GR 83664; (November, 1989) (Digest)
G.R. No. 83664 November 13, 1989
RENATO S. SANTOS, petitioner, vs. THE HONORABLE COURT OF APPEALS AND THE SPOUSES CESAR A. FERRERA AND REYNALDA PEDRONIA AND RUFINO NAZARETH AND DOMINGO NAZARETH, respondents.
FACTS
The registered owners, spouses Cesar Ferrera and Reynalda Pedronia, executed a Deed of Absolute Sale over a 2,221.86-square meter parcel of land in Pasig in favor of spouses Apolonia and Rufino Santos for P22,000 on February 1, 1971. However, only P16,000 was actually delivered. Simultaneously, the Santos spouses executed a separate “Promise to Sell” in favor of the Ferreras, granting them the right to repurchase the property for P22,000 within six months. The Ferreras failed to repurchase. Subsequently, the Santos spouses sold the property to their daughter, who then executed another promise to sell it back to the Ferreras. Despite the purported sale, the Ferreras remained in possession of the land through their tenants, the Nazareths, who refused to recognize the Santoses as new owners and continued delivering harvest shares to the Ferreras.
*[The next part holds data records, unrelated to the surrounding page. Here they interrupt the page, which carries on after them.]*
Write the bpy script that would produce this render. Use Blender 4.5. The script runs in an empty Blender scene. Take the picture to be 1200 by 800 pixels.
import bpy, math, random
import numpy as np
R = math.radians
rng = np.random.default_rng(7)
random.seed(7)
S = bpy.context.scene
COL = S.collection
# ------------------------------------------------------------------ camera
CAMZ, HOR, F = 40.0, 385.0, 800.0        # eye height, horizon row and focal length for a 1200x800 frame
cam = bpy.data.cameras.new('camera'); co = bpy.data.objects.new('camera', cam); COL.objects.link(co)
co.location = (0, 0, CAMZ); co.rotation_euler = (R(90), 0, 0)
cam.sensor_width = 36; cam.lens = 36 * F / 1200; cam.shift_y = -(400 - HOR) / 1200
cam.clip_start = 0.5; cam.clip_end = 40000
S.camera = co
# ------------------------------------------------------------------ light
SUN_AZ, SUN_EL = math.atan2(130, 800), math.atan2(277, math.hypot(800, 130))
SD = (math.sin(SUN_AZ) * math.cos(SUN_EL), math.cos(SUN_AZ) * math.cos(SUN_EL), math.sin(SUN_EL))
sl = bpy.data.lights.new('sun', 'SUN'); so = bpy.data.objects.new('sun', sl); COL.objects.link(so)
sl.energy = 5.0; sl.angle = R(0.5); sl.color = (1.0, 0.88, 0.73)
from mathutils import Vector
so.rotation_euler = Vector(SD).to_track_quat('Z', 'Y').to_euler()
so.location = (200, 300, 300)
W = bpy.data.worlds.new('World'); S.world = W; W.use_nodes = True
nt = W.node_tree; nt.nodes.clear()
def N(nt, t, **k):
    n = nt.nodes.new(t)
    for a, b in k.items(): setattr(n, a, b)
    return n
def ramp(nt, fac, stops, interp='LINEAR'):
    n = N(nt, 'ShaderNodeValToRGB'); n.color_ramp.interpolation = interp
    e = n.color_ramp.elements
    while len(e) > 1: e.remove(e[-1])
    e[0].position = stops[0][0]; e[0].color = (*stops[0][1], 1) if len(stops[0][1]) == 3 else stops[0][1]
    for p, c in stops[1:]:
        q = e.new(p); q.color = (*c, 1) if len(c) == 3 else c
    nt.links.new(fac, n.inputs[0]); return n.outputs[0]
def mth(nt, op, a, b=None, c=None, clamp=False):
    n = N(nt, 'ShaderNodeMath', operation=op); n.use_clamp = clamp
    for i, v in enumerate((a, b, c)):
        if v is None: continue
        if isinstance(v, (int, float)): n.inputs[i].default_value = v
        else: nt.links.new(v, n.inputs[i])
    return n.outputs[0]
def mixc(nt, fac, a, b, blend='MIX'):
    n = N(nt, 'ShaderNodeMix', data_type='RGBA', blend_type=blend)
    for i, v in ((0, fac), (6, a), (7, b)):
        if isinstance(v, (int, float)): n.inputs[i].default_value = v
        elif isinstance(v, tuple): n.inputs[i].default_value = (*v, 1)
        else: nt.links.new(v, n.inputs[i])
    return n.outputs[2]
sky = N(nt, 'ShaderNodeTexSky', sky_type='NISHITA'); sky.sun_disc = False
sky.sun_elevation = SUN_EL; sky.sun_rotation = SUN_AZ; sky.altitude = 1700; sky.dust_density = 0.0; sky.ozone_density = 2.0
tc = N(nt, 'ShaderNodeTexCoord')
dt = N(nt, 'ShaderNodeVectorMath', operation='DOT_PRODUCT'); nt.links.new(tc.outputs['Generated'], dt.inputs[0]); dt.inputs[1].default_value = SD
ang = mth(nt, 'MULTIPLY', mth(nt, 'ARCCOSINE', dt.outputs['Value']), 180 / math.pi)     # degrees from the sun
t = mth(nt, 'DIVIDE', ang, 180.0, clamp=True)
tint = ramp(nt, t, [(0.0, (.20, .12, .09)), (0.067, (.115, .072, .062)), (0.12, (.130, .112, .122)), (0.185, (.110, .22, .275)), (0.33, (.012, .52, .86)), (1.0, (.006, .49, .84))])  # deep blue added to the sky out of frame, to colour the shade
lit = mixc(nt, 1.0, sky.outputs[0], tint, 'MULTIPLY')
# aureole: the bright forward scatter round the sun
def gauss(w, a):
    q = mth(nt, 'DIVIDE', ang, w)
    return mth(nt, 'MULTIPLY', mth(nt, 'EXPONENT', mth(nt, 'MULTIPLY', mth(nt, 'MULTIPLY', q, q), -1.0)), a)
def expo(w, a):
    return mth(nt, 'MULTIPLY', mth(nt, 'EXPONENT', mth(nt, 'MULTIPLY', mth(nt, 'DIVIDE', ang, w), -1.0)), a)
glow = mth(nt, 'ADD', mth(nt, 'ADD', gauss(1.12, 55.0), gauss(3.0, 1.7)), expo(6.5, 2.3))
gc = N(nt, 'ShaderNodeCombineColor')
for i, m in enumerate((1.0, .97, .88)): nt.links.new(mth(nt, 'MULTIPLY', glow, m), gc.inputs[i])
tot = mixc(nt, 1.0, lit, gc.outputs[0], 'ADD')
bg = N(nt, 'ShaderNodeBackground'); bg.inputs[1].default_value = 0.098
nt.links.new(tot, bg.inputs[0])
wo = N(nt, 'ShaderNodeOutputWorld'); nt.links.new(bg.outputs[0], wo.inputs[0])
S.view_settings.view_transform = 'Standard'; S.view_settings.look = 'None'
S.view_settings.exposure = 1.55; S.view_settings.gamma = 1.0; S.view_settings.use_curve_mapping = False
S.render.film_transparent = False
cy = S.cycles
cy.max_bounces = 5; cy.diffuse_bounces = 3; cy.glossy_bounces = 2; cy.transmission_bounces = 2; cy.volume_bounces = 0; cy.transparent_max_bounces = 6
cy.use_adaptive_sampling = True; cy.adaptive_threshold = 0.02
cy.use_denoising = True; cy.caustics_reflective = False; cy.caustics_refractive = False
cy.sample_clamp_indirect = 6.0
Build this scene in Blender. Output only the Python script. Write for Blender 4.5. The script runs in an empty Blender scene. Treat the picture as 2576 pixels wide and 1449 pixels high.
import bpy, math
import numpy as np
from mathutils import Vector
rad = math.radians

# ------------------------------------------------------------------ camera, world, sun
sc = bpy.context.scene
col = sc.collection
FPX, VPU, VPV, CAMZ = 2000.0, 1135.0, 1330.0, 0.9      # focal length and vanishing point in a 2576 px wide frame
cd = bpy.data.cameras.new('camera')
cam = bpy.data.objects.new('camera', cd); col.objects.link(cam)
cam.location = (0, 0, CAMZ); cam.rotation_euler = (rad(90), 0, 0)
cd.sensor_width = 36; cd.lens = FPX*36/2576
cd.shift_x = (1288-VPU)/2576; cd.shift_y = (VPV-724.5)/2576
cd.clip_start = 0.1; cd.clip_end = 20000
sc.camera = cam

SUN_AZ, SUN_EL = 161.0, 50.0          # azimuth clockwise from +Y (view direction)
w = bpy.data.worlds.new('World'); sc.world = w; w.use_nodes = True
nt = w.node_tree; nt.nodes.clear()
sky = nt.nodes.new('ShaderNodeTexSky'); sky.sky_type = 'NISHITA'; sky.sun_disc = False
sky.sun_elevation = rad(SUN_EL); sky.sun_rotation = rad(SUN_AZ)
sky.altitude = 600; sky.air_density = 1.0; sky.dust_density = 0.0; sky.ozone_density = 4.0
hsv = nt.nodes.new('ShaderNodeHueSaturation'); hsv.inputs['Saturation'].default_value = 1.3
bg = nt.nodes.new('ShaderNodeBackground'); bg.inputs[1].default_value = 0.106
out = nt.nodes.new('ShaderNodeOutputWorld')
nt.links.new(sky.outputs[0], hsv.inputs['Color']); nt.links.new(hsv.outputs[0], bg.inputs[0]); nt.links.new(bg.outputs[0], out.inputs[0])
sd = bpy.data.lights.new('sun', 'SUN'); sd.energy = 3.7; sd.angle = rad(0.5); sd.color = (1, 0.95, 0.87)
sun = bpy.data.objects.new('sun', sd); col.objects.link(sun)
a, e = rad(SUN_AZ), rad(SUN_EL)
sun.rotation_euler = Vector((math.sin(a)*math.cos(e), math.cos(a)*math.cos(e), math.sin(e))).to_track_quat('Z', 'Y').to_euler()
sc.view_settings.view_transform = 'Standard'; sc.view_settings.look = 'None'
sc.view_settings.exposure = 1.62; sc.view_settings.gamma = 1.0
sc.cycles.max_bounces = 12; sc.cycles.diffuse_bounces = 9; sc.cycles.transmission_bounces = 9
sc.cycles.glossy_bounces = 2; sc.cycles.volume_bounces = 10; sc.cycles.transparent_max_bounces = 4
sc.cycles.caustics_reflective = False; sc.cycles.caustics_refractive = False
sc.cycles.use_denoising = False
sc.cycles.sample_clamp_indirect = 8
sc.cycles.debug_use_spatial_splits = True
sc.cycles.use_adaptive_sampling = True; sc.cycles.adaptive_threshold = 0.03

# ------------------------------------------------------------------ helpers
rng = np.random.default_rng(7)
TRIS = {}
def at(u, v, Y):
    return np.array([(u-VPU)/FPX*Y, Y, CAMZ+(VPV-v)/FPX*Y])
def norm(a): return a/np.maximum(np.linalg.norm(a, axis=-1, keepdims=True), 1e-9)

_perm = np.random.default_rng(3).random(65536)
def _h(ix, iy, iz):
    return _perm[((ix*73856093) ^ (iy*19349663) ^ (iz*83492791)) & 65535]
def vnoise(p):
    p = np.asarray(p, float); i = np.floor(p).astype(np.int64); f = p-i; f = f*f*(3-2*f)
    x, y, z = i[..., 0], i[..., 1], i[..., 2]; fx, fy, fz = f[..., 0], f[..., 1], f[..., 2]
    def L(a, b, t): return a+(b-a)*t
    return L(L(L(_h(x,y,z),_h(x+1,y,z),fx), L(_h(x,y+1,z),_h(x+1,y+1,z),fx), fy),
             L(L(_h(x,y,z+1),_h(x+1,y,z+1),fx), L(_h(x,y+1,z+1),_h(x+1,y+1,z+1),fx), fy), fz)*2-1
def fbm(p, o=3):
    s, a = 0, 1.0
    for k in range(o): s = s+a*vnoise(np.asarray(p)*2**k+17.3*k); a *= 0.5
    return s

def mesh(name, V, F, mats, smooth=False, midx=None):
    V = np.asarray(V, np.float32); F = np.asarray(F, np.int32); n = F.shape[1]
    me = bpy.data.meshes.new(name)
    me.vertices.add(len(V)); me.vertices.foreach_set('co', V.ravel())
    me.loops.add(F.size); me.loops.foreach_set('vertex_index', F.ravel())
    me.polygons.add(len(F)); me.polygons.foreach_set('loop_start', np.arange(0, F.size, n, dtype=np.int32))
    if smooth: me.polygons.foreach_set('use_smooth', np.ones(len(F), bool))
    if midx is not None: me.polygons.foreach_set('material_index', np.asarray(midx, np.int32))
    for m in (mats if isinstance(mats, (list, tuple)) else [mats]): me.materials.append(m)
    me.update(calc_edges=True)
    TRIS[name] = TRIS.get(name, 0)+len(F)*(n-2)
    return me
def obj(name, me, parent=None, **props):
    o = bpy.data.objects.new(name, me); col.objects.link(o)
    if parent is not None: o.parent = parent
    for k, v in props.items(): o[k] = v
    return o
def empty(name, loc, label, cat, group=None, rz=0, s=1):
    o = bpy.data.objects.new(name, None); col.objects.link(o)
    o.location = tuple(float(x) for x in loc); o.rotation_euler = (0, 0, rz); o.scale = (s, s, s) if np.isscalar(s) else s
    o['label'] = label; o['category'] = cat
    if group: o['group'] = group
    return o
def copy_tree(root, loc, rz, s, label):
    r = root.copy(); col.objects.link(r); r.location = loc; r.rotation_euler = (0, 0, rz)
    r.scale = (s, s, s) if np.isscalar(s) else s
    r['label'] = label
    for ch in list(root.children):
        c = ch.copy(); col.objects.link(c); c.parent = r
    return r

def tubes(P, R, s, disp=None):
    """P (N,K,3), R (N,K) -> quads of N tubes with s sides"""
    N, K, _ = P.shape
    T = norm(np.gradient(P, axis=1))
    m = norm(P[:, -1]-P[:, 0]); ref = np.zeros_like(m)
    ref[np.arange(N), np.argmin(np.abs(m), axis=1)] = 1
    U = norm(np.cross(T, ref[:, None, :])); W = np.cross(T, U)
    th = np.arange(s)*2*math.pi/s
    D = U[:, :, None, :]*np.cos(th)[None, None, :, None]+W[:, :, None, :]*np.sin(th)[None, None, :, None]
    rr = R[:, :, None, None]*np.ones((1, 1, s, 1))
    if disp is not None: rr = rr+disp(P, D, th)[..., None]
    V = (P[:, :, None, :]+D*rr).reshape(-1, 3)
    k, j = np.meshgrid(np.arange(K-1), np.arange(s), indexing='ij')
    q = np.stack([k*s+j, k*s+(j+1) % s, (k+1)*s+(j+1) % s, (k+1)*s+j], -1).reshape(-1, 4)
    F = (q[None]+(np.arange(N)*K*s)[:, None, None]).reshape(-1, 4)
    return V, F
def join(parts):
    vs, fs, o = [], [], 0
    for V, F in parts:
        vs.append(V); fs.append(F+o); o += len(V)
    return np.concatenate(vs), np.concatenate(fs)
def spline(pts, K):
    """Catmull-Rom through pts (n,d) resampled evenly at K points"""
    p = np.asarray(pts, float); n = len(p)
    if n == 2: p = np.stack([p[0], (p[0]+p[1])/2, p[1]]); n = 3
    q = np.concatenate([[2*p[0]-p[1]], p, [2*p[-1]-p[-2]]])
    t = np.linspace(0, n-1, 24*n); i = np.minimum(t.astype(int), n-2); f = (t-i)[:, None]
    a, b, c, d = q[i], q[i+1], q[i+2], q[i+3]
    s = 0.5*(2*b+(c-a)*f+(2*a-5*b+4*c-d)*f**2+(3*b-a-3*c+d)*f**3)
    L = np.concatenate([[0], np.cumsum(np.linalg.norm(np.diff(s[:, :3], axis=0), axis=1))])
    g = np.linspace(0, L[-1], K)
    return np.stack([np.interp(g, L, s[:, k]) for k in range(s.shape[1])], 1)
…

Nearly seven years later, Renato Santos, as attorney-in-fact, filed an action for breach of warranty and damages based on the Deed of Absolute Sale. The Ferreras contended the transaction was not a true sale but a loan secured by the property, arguing the price was grossly inadequate, they remained in possession, and the execution of the separate repurchase agreement indicated a loan transaction. Both the trial court and the Court of Appeals dismissed the complaint, declaring the contract to be an equitable mortgage.
ISSUE
Whether the transaction between the parties constitutes an absolute sale or an equitable mortgage.
RULING
The Supreme Court ruled the transaction is an equitable mortgage. The legal logic hinges on the application of Article 1602 of the Civil Code, which enumerates circumstances where a contract purporting to be a sale is presumed to be an equitable mortgage. The Court found several of these “badges of a concealed mortgage” present. First, the purchase price of P22,000 (with only P16,000 received) was unusually inadequate for prime land in Pasig, which evidence showed could command between P100,000 to P200,000 in 1971. Second, the vendors remained in possession of the property. Third, the contemporaneous execution of a separate “Promise to Sell” on the same date as the deed of sale indicated a loan with a right of repurchase, not an absolute conveyance. The Court distinguished cited precedents where an “option to buy” granted later did not convert a sale into a mortgage, noting here the repurchase agreement was simultaneous and the price was inadequate. Since the terms of the deed alone did not clearly reflect the parties’ intent, their contemporaneous and subsequent acts, as allowed under Article 1371 of the Civil Code, were principally considered. The confluence of circumstances—inadequate price, continued vendor possession, and simultaneous repromise—sufficiently established the parties’ true intention was to secure a loan, making the deed a mortgage. The petition was denied.